===== THE DATA =====

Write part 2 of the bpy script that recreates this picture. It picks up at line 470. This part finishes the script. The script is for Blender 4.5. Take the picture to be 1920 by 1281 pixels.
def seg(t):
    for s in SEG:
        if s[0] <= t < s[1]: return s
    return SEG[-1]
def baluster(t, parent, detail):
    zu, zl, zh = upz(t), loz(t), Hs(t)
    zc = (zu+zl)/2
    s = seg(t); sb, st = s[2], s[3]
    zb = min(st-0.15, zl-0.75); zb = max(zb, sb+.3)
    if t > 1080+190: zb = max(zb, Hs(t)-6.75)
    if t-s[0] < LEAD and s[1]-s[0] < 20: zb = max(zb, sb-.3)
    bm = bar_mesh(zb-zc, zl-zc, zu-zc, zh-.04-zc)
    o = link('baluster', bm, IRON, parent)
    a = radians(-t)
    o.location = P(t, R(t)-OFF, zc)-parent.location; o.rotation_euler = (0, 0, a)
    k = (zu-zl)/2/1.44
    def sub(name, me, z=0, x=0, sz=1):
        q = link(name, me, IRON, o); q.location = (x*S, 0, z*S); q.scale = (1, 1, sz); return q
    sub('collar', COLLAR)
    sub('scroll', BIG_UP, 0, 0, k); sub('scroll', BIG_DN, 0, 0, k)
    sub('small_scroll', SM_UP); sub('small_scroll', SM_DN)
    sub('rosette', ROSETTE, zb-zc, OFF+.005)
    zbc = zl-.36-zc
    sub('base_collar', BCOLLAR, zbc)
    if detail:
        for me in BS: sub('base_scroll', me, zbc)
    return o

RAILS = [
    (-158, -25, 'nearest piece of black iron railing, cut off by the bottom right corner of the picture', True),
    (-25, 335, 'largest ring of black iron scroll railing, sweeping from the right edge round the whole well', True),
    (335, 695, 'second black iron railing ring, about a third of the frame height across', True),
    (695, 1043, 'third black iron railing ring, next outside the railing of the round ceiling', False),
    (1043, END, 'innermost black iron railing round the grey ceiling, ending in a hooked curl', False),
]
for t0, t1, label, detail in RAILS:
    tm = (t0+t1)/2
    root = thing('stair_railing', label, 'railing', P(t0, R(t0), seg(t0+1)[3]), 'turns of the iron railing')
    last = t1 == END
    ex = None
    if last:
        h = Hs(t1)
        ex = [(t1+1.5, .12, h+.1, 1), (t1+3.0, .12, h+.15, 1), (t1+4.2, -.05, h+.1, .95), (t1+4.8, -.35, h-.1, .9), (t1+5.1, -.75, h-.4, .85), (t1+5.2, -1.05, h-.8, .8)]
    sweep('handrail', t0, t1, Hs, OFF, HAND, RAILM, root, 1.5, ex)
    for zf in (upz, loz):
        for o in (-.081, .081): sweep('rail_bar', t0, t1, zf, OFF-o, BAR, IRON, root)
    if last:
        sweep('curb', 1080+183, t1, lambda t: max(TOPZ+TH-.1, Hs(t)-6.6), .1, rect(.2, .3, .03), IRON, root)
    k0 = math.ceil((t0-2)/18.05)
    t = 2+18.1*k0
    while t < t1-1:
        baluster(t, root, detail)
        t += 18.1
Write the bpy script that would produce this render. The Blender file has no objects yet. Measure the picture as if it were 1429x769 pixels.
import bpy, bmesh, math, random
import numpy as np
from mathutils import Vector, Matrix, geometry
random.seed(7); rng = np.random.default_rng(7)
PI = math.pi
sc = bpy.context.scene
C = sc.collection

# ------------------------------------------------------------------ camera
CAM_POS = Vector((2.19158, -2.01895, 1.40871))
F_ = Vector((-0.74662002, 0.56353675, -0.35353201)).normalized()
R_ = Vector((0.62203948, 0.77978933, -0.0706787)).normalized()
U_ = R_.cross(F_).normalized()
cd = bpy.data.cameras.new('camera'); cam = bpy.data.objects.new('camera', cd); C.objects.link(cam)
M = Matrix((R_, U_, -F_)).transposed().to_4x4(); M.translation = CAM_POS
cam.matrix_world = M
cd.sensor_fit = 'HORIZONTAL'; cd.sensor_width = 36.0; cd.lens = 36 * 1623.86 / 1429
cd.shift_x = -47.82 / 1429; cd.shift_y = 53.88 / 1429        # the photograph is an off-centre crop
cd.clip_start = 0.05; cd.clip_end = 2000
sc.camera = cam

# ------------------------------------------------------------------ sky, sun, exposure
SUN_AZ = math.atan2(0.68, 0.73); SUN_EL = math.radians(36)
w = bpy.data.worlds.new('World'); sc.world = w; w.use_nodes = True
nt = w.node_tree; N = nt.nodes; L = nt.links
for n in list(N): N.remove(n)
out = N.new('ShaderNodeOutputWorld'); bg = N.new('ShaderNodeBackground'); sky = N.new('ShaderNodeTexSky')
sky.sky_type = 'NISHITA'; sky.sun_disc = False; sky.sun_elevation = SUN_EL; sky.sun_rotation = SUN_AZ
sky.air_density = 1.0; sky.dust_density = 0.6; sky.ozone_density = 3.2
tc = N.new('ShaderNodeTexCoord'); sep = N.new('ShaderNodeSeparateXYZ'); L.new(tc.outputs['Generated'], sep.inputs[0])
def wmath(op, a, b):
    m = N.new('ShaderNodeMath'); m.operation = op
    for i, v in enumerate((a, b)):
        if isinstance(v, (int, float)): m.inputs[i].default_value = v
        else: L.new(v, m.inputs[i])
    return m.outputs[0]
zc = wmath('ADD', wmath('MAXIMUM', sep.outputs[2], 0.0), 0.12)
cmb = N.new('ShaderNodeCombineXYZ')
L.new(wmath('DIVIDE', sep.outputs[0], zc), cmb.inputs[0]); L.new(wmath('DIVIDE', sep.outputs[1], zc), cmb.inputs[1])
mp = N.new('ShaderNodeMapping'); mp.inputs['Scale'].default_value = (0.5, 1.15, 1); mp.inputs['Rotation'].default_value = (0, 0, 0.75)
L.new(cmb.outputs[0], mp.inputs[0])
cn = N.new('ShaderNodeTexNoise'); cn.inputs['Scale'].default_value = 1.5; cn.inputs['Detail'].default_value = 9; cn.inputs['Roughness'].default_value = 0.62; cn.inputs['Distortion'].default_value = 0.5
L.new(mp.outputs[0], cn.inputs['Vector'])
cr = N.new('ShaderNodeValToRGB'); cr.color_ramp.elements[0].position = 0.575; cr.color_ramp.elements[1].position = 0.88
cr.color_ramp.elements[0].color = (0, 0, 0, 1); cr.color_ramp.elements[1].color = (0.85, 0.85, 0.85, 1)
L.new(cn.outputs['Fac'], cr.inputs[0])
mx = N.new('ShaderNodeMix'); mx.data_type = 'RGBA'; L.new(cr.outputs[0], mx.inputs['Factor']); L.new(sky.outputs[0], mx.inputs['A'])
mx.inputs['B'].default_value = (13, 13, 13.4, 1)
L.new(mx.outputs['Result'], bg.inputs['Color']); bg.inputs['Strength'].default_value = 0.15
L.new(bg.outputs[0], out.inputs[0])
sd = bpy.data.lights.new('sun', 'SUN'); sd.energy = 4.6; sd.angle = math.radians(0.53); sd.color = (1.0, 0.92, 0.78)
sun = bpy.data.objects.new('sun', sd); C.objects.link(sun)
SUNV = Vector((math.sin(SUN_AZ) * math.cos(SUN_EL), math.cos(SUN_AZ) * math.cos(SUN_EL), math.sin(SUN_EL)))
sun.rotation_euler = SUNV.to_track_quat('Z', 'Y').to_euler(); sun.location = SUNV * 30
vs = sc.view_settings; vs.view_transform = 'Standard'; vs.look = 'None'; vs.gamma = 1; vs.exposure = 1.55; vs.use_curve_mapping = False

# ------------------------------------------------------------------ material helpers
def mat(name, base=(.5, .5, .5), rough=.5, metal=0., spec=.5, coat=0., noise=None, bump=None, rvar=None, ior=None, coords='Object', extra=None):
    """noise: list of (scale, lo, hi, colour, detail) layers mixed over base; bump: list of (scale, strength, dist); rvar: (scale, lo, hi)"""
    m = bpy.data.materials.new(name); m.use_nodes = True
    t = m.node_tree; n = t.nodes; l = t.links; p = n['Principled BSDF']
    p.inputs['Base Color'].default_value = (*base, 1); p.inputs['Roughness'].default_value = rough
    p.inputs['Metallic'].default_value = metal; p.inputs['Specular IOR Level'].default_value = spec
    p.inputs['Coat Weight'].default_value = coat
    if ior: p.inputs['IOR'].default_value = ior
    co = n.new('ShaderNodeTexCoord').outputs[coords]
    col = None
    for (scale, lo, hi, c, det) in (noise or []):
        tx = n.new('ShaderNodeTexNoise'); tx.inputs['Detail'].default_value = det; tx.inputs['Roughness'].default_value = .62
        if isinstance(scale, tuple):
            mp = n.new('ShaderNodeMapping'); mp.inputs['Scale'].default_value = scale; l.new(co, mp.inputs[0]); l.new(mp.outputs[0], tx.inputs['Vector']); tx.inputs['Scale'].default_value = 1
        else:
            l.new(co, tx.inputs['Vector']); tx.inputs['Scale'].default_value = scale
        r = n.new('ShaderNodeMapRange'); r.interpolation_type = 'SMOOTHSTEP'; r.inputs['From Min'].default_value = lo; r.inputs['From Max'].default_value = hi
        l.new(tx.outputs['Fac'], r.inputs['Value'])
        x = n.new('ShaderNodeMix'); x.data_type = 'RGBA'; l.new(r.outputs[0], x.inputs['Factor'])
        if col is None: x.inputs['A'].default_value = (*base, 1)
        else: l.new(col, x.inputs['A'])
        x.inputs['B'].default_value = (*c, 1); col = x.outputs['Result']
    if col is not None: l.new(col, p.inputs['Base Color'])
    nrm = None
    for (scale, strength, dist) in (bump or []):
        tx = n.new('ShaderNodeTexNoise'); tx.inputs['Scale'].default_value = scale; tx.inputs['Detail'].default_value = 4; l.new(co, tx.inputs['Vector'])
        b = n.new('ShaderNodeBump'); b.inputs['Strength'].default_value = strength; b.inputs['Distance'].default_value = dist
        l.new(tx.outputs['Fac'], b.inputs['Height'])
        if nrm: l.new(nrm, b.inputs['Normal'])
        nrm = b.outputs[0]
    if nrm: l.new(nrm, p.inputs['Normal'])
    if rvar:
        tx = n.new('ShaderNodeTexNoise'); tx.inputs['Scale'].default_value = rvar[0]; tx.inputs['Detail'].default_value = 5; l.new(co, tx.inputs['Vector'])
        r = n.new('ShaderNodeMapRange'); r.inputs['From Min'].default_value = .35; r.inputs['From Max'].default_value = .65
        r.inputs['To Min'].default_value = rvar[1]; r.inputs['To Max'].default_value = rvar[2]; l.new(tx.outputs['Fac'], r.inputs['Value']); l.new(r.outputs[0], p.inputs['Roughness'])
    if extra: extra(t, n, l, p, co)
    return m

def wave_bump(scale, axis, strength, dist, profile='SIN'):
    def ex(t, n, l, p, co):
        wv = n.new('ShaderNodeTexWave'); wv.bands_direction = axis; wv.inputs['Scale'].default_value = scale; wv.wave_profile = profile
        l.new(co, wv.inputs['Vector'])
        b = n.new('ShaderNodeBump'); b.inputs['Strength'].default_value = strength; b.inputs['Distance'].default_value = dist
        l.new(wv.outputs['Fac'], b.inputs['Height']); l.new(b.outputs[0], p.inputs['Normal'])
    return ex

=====

EXERCISE AIM
Extract verbatim only those lines that run from the line with "Write the bpy" to the line with "sc.camera = cam", inclusive.

RESULT
Write the bpy script that would produce this render. The Blender file has no objects yet. Measure the picture as if it were 1429x769 pixels.
import bpy, bmesh, math, random
import numpy as np
from mathutils import Vector, Matrix, geometry
random.seed(7); rng = np.random.default_rng(7)
PI = math.pi
sc = bpy.context.scene
C = sc.collection

# ------------------------------------------------------------------ camera
CAM_POS = Vector((2.19158, -2.01895, 1.40871))
F_ = Vector((-0.74662002, 0.56353675, -0.35353201)).normalized()
R_ = Vector((0.62203948, 0.77978933, -0.0706787)).normalized()
U_ = R_.cross(F_).normalized()
cd = bpy.data.cameras.new('camera'); cam = bpy.data.objects.new('camera', cd); C.objects.link(cam)
M = Matrix((R_, U_, -F_)).transposed().to_4x4(); M.translation = CAM_POS
cam.matrix_world = M
cd.sensor_fit = 'HORIZONTAL'; cd.sensor_width = 36.0; cd.lens = 36 * 1623.86 / 1429
cd.shift_x = -47.82 / 1429; cd.shift_y = 53.88 / 1429        # the photograph is an off-centre crop
cd.clip_start = 0.05; cd.clip_end = 2000
sc.camera = cam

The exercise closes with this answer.